The Alaska schools make good bedfellows for UBC for a number of reasons, not the least of which is that both UAA and the University of Alaska Fairbanks are Division II schools that compete in hockey at the Division I level. They are also part of the Great Northwest Athletic Conference, which UBC would likely join as part of a bid for NCAA membership.

Cobb said more and more NCAA schools have warmed to the idea of either UBC or Simon Fraser University, which has also expressed interest, joining at the Division II level.

“I would say, when it first came up as a possibility, probably about 80 per cent of athletic directors were skeptical or against it,” Cobb said. “Now that people have a bit of education and started looking at how this is really going to work and what's going to happen, I think we're somewhere where more than 50 or 60 per cent are leaning toward being for it.

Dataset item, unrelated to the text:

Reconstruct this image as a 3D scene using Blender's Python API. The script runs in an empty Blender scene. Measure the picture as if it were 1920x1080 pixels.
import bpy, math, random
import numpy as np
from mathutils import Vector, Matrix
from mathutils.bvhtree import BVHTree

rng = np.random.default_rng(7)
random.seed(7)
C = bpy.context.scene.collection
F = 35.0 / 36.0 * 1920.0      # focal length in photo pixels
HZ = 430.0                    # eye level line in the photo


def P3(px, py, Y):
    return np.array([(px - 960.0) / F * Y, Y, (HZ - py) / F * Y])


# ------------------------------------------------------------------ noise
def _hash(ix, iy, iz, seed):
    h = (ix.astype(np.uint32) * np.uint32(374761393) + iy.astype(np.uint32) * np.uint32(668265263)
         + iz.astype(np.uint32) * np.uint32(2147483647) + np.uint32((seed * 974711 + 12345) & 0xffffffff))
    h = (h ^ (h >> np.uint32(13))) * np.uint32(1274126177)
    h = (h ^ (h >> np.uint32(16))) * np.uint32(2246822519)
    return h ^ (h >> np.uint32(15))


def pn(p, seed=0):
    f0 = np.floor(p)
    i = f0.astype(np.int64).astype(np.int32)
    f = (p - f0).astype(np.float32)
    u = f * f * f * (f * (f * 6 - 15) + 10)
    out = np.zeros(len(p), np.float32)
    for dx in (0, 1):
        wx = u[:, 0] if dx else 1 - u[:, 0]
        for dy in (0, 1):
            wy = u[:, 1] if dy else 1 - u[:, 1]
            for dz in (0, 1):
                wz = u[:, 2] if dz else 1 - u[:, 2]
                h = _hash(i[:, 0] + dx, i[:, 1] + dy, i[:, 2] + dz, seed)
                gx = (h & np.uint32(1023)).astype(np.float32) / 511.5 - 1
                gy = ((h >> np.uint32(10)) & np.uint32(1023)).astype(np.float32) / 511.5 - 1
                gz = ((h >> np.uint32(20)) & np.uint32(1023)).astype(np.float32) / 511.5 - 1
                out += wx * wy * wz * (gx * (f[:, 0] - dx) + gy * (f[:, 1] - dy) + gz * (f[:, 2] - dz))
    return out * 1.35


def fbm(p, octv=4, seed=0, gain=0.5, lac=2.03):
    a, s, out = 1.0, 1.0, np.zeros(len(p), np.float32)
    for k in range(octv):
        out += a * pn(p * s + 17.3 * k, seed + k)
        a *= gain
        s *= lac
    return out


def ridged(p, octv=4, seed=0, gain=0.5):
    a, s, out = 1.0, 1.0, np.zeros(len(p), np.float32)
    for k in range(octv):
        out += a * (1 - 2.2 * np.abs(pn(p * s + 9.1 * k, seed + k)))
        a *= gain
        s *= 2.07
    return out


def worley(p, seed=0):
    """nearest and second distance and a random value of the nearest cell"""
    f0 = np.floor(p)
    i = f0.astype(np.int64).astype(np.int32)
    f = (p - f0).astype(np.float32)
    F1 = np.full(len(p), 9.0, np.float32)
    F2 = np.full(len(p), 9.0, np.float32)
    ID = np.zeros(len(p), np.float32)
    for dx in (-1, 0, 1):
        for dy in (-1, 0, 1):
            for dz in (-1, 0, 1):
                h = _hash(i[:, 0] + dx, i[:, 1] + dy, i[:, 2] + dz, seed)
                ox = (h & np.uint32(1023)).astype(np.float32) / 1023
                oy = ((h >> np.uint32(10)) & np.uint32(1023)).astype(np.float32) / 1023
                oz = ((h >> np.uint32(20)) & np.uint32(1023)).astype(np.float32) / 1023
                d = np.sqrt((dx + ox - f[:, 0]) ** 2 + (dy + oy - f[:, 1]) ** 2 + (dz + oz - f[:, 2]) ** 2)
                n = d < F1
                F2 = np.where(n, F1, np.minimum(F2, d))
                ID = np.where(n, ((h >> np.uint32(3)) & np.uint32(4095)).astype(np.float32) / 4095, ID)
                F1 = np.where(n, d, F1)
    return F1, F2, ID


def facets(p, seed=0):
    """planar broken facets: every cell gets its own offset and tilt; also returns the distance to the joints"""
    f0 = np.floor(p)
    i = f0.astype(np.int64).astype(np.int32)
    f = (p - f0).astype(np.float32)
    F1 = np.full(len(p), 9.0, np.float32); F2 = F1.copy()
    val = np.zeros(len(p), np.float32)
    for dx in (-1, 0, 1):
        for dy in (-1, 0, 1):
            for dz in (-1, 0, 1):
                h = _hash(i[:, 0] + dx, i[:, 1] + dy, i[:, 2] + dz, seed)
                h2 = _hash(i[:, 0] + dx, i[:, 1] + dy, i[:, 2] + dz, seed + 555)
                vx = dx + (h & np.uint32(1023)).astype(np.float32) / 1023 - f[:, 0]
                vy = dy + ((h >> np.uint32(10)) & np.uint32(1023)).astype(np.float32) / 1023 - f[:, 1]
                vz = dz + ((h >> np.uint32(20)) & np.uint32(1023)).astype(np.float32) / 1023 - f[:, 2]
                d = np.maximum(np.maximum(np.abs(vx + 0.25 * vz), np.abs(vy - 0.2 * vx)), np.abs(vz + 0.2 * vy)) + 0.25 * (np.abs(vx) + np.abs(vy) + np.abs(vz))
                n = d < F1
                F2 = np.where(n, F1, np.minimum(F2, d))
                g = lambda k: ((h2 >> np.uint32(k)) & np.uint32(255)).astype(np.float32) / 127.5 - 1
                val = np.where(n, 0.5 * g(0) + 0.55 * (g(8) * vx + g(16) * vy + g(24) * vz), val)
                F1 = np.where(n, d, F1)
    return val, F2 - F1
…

“There's a term we use for being a good fit, and I think some conferences have realized that these schools would be a pretty good fit for what we're doing.”

Theresa Hanson, UBC's associate director of athletics, agrees.

“Athletics has been looking at [NCAA membership] for several years, and we do feel it is in the best interest of our program overall and our student athletes,” Hanson said. “We're looking at is as [a way] to keep our top kids in Canada. This is the right move for us at this time.”

Cobb at UAA calls UBC's potential membership bid a “very interesting” issue with “interesting problems,” many of them relating to how vastly different the NCAA and Canadian Interuniversity Sport approach athletics from a financial perspective. Even in Division II, scholarships in the NCAA can be considerably larger than CIS's limit of tuition alone.

Even so, Hanson said the school's athletic department could make the move to the NCAA without the benefit of “any additional money from the university at all.”

“We do not feel at this point that Division II as a whole, including the sport we would play up in Division I, would cost us more than what we have right now in our budget,” Hanson said.

By way of comparison, Cobb said UAA competing in Division I hockey in the Western Collegiate Hockey Association costs between $1-million and $1.5-million a year. The budget for UBC's athletics department, which currently plays in 15 sports, is currently about $4-million.

Travel costs are also a major issue for the remote northern schools, however, as the UAA's athletic department spends $1.7-million getting to and from various locales. The average athlete at the school “travels and flies over 25,000 miles a year,” Cobb said.

UBC's travel budget wouldn't be anywhere near as prohibitive, especially within the GNAC, but in a sport such as hockey, where teams are spread out from Colorado to Michigan, the bill could get pricey.

“It's a very expensive proposition,” Cobb said.

UBC's potential NCAA membership bid is being debated on campus as part of a public consultation, which will wrap up on Oct. 22. A recommendation will then be made to UBC president Stephen Toope, Hanson said, with a decision coming in mid-November.

The deadline to apply for NCAA membership for next season is June 1, 2009.